**INSTRUCTIONS FOR THE TASK**: From the records below, extract all the text exactly and leave the images behind.

**EXCERPTED DATA**:
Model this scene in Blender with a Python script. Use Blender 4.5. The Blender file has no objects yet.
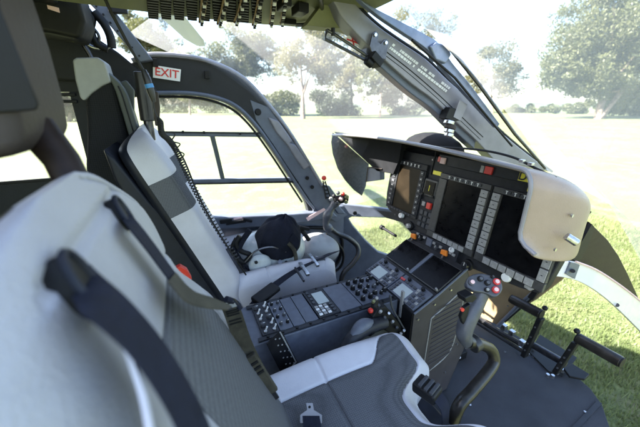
import bpy, bmesh, math, random
import numpy as np
from mathutils import Vector, Matrix
random.seed(7); rng=np.random.default_rng(7)
S=bpy.context.scene; COL=S.collection
# ------------------------------------------------------------------ camera
AZ=math.radians(24.9); PT=math.radians(19.8); FP=300.0
CAM=Vector((0,-.85,1.15))
Fv=Vector((math.sin(AZ)*math.cos(PT),math.cos(AZ)*math.cos(PT),-math.sin(PT)))
Rv=Vector((math.cos(AZ),-math.sin(AZ),0)); Uv=Rv.cross(Fv)
cd=bpy.data.cameras.new('camera'); cam=bpy.data.objects.new('camera',cd); COL.objects.link(cam)
cam.matrix_world=Matrix(((Rv.x,Uv.x,-Fv.x,CAM.x),(Rv.y,Uv.y,-Fv.y,CAM.y),(Rv.z,Uv.z,-Fv.z,CAM.z),(0,0,0,1)))
cd.sensor_width=36; cd.lens=FP/640*36; cd.clip_start=.02; cd.clip_end=3000
cd.dof.use_dof=True; cd.dof.focus_distance=.95; cd.dof.aperture_fstop=3.2
S.camera=cam
def pl(x,y,n,d):
    r=Fv*FP+Rv*(x-320)+Uv*(213.5-y); n=Vector(n)
    return CAM+r*((d-n.dot(CAM))/n.dot(r))
def pX(x,y,v): return pl(x,y,(1,0,0),v)
def pY(x,y,v): return pl(x,y,(0,1,0),v)
def pZ(x,y,v): return pl(x,y,(0,0,1),v)
V=Vector
# ------------------------------------------------------------------ materials
def mat(name,col,rough=.6,metal=0,noise=0,nscale=30,bump=0,bscale=200,spec=.5,weave=0,wscale=1,emit=0,coat=0,col2=None,stretch=None):
    m=bpy.data.materials.new(name); m.use_nodes=True; nt=m.node_tree; N=nt.nodes; L=nt.links
    b=N['Principled BSDF']; b.inputs['Base Color'].default_value=(*col,1); b.inputs['Roughness'].default_value=rough
    b.inputs['Metallic'].default_value=metal; b.inputs['Specular IOR Level'].default_value=spec; b.inputs['Coat Weight'].default_value=coat
    tc=N.new('ShaderNodeTexCoord'); co=tc.outputs['Object']
    if stretch:
        mp=N.new('ShaderNodeMapping'); mp.inputs['Scale'].default_value=stretch; L.new(co,mp.inputs[0]); co=mp.outputs[0]
    if noise or col2:
        n=N.new('ShaderNodeTexNoise'); n.inputs['Scale'].default_value=nscale; n.inputs['Detail'].default_value=6; n.inputs['Roughness'].default_value=.6; L.new(co,n.inputs[0])
        r=N.new('ShaderNodeValToRGB'); r.color_ramp.elements[0].position=.3; r.color_ramp.elements[1].position=.7
        c2=col2 or tuple(min(1,c*(1+noise)) for c in col); c1=col if col2 else tuple(c*(1-noise) for c in col)
        r.color_ramp.elements[0].color=(*c1,1); r.color_ramp.elements[1].color=(*c2,1)
        L.new(n.outputs[0],r.inputs[0]); L.new(r.outputs[0],b.inputs['Base Color'])
        rr=N.new('ShaderNodeMapRange'); rr.inputs['To Min'].default_value=max(.02,rough-.1); rr.inputs['To Max'].default_value=min(1,rough+.12)
        L.new(n.outputs[0],rr.inputs[0]); L.new(rr.outputs[0],b.inputs['Roughness'])
    last=None
    if bump:
        n2=N.new('ShaderNodeTexNoise'); n2.inputs['Scale'].default_value=bscale; n2.inputs['Detail'].default_value=3; L.new(co,n2.inputs[0])
        bp=N.new('ShaderNodeBump'); bp.inputs['Strength'].default_value=bump; bp.inputs['Distance'].default_value=.002; L.new(n2.outputs[0],bp.inputs['Height']); last=bp
    if weave:
        v=N.new('ShaderNodeTexVoronoi'); v.inputs['Scale'].default_value=wscale; v.inputs['Randomness'].default_value=.15; L.new(co,v.inputs['Vector'])
        bp=N.new('ShaderNodeBump'); bp.inputs['Strength'].default_value=.7; bp.inputs['Distance'].default_value=.0015; bp.invert=True
        L.new(v.outputs['Distance'],bp.inputs['Height'])
        if last: L.new(last.outputs[0],bp.inputs['Normal'])
        last=bp
        mx=N.new('ShaderNodeMix'); mx.data_type='RGBA'; mx.inputs[6].default_value=(*[c*1.15 for c in col],1); mx.inputs[7].default_value=(*[c*.55 for c in col],1)
        mr=N.new('ShaderNodeMapRange'); mr.inputs['From Min'].default_value=.15; mr.inputs['From Max'].default_value=.75; L.new(v.outputs['Distance'],mr.inputs[0]); L.new(mr.outputs[0],mx.inputs[0]); L.new(mx.outputs[2],b.inputs['Base Color'])
    if last: L.new(last.outputs[0],b.inputs['Normal'])
    if emit: b.inputs['Emission Color'].default_value=(*col,1); b.inputs['Emission Strength'].default_value=emit
    return m
M={}
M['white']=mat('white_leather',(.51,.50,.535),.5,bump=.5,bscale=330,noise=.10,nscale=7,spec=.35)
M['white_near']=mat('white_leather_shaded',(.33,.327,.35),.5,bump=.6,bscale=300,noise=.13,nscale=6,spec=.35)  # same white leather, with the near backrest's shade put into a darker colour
M['fabric']=mat('grey_woven_fabric',(.115,.117,.126),.9,weave=1,wscale=210,spec=.2)
M['fabric2']=mat('charcoal_woven_fabric',(.02,.021,.025),.9,weave=1,wscale=150,spec=.2)
M['shell']=mat('navy_seat_shell',(.008,.010,.018),.5,noise=.3,spec=.3)
M['greygreen']=mat('grey_green_leather',(.085,.095,.09),.5,bump=.3,noise=.15,nscale=8,spec=.3)
M['belt']=mat('navy_webbing',(.012,.014,.026),.8,bump=.9,bscale=700,noise=.3,nscale=90,spec=.2)
M['olive_lit_belt']=mat('olive_lit_webbing',(.05,.045,.032),.7,bump=.9,bscale=700,noise=.5,nscale=25,spec=.3)  # light on the navy belt put into olive; also colours buckle and chin strap
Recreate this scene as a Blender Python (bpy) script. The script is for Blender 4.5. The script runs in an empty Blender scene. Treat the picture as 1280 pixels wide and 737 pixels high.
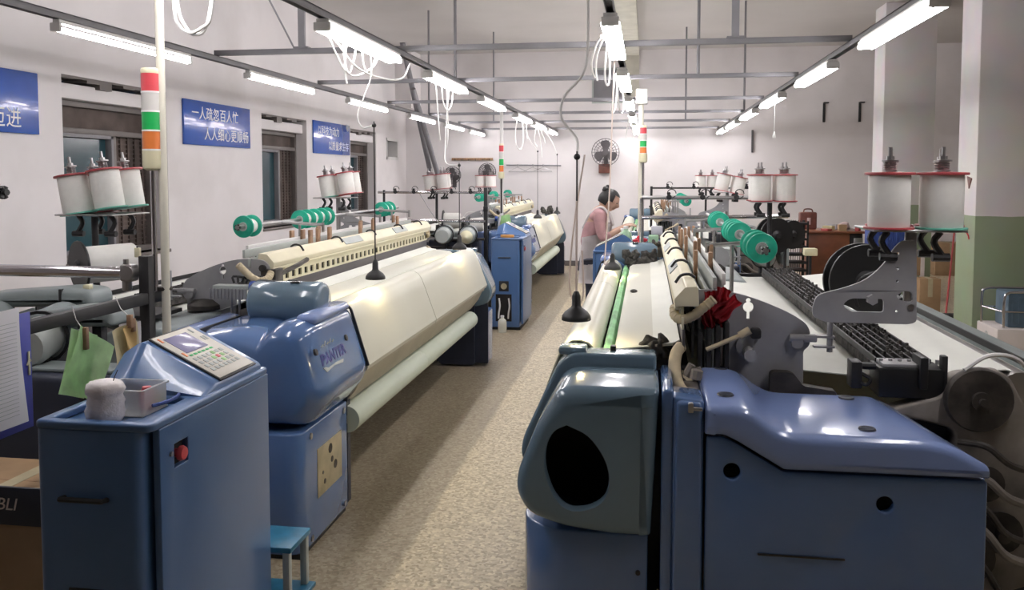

**SOLUTION TO THE EXERCISE**:
Model this scene in Blender with a Python script. Use Blender 4.5. The Blender file has no objects yet.
import bpy, bmesh, math, random
import numpy as np
from mathutils import Vector, Matrix
random.seed(7); rng=np.random.default_rng(7)
S=bpy.context.scene; COL=S.collection
# ------------------------------------------------------------------ camera
AZ=math.radians(24.9); PT=math.radians(19.8); FP=300.0
CAM=Vector((0,-.85,1.15))
Fv=Vector((math.sin(AZ)*math.cos(PT),math.cos(AZ)*math.cos(PT),-math.sin(PT)))
Rv=Vector((math.cos(AZ),-math.sin(AZ),0)); Uv=Rv.cross(Fv)
cd=bpy.data.cameras.new('camera'); cam=bpy.data.objects.new('camera',cd); COL.objects.link(cam)
cam.matrix_world=Matrix(((Rv.x,Uv.x,-Fv.x,CAM.x),(Rv.y,Uv.y,-Fv.y,CAM.y),(Rv.z,Uv.z,-Fv.z,CAM.z),(0,0,0,1)))
cd.sensor_width=36; cd.lens=FP/640*36; cd.clip_start=.02; cd.clip_end=3000
cd.dof.use_dof=True; cd.dof.focus_distance=.95; cd.dof.aperture_fstop=3.2
S.camera=cam
def pl(x,y,n,d):
    r=Fv*FP+Rv*(x-320)+Uv*(213.5-y); n=Vector(n)
    return CAM+r*((d-n.dot(CAM))/n.dot(r))
def pX(x,y,v): return pl(x,y,(1,0,0),v)
def pY(x,y,v): return pl(x,y,(0,1,0),v)
def pZ(x,y,v): return pl(x,y,(0,0,1),v)
V=Vector
# ------------------------------------------------------------------ materials
def mat(name,col,rough=.6,metal=0,noise=0,nscale=30,bump=0,bscale=200,spec=.5,weave=0,wscale=1,emit=0,coat=0,col2=None,stretch=None):
    m=bpy.data.materials.new(name); m.use_nodes=True; nt=m.node_tree; N=nt.nodes; L=nt.links
    b=N['Principled BSDF']; b.inputs['Base Color'].default_value=(*col,1); b.inputs['Roughness'].default_value=rough
    b.inputs['Metallic'].default_value=metal; b.inputs['Specular IOR Level'].default_value=spec; b.inputs['Coat Weight'].default_value=coat
    tc=N.new('ShaderNodeTexCoord'); co=tc.outputs['Object']
    if stretch:
        mp=N.new('ShaderNodeMapping'); mp.inputs['Scale'].default_value=stretch; L.new(co,mp.inputs[0]); co=mp.outputs[0]
    if noise or col2:
        n=N.new('ShaderNodeTexNoise'); n.inputs['Scale'].default_value=nscale; n.inputs['Detail'].default_value=6; n.inputs['Roughness'].default_value=.6; L.new(co,n.inputs[0])
        r=N.new('ShaderNodeValToRGB'); r.color_ramp.elements[0].position=.3; r.color_ramp.elements[1].position=.7
        c2=col2 or tuple(min(1,c*(1+noise)) for c in col); c1=col if col2 else tuple(c*(1-noise) for c in col)
        r.color_ramp.elements[0].color=(*c1,1); r.color_ramp.elements[1].color=(*c2,1)
        L.new(n.outputs[0],r.inputs[0]); L.new(r.outputs[0],b.inputs['Base Color'])
        rr=N.new('ShaderNodeMapRange'); rr.inputs['To Min'].default_value=max(.02,rough-.1); rr.inputs['To Max'].default_value=min(1,rough+.12)
        L.new(n.outputs[0],rr.inputs[0]); L.new(rr.outputs[0],b.inputs['Roughness'])
    last=None
    if bump:
        n2=N.new('ShaderNodeTexNoise'); n2.inputs['Scale'].default_value=bscale; n2.inputs['Detail'].default_value=3; L.new(co,n2.inputs[0])
        bp=N.new('ShaderNodeBump'); bp.inputs['Strength'].default_value=bump; bp.inputs['Distance'].default_value=.002; L.new(n2.outputs[0],bp.inputs['Height']); last=bp
    if weave:
        v=N.new('ShaderNodeTexVoronoi'); v.inputs['Scale'].default_value=wscale; v.inputs['Randomness'].default_value=.15; L.new(co,v.inputs['Vector'])
        bp=N.new('ShaderNodeBump'); bp.inputs['Strength'].default_value=.7; bp.inputs['Distance'].default_value=.0015; bp.invert=True
        L.new(v.outputs['Distance'],bp.inputs['Height'])
        if last: L.new(last.outputs[0],bp.inputs['Normal'])
        last=bp
        mx=N.new('ShaderNodeMix'); mx.data_type='RGBA'; mx.inputs[6].default_value=(*[c*1.15 for c in col],1); mx.inputs[7].default_value=(*[c*.55 for c in col],1)
        mr=N.new('ShaderNodeMapRange'); mr.inputs['From Min'].default_value=.15; mr.inputs['From Max'].default_value=.75; L.new(v.outputs['Distance'],mr.inputs[0]); L.new(mr.outputs[0],mx.inputs[0]); L.new(mx.outputs[2],b.inputs['Base Color'])
    if last: L.new(last.outputs[0],b.inputs['Normal'])
    if emit: b.inputs['Emission Color'].default_value=(*col,1); b.inputs['Emission Strength'].default_value=emit
    return m
M={}
M['white']=mat('white_leather',(.51,.50,.535),.5,bump=.5,bscale=330,noise=.10,nscale=7,spec=.35)
M['white_near']=mat('white_leather_shaded',(.33,.327,.35),.5,bump=.6,bscale=300,noise=.13,nscale=6,spec=.35)  # same white leather, with the near backrest's shade put into a darker colour
M['fabric']=mat('grey_woven_fabric',(.115,.117,.126),.9,weave=1,wscale=210,spec=.2)
M['fabric2']=mat('charcoal_woven_fabric',(.02,.021,.025),.9,weave=1,wscale=150,spec=.2)
M['shell']=mat('navy_seat_shell',(.008,.010,.018),.5,noise=.3,spec=.3)
M['greygreen']=mat('grey_green_leather',(.085,.095,.09),.5,bump=.3,noise=.15,nscale=8,spec=.3)
M['belt']=mat('navy_webbing',(.012,.014,.026),.8,bump=.9,bscale=700,noise=.3,nscale=90,spec=.2)
M['olive_lit_belt']=mat('olive_lit_webbing',(.05,.045,.032),.7,bump=.9,bscale=700,noise=.5,nscale=25,spec=.3)  # light on the navy belt put into olive; also colours buckle and chin strap
Recreate this scene as a Blender Python (bpy) script. The script is for Blender 4.5. The script runs in an empty Blender scene. Treat the picture as 1280 pixels wide and 737 pixels high.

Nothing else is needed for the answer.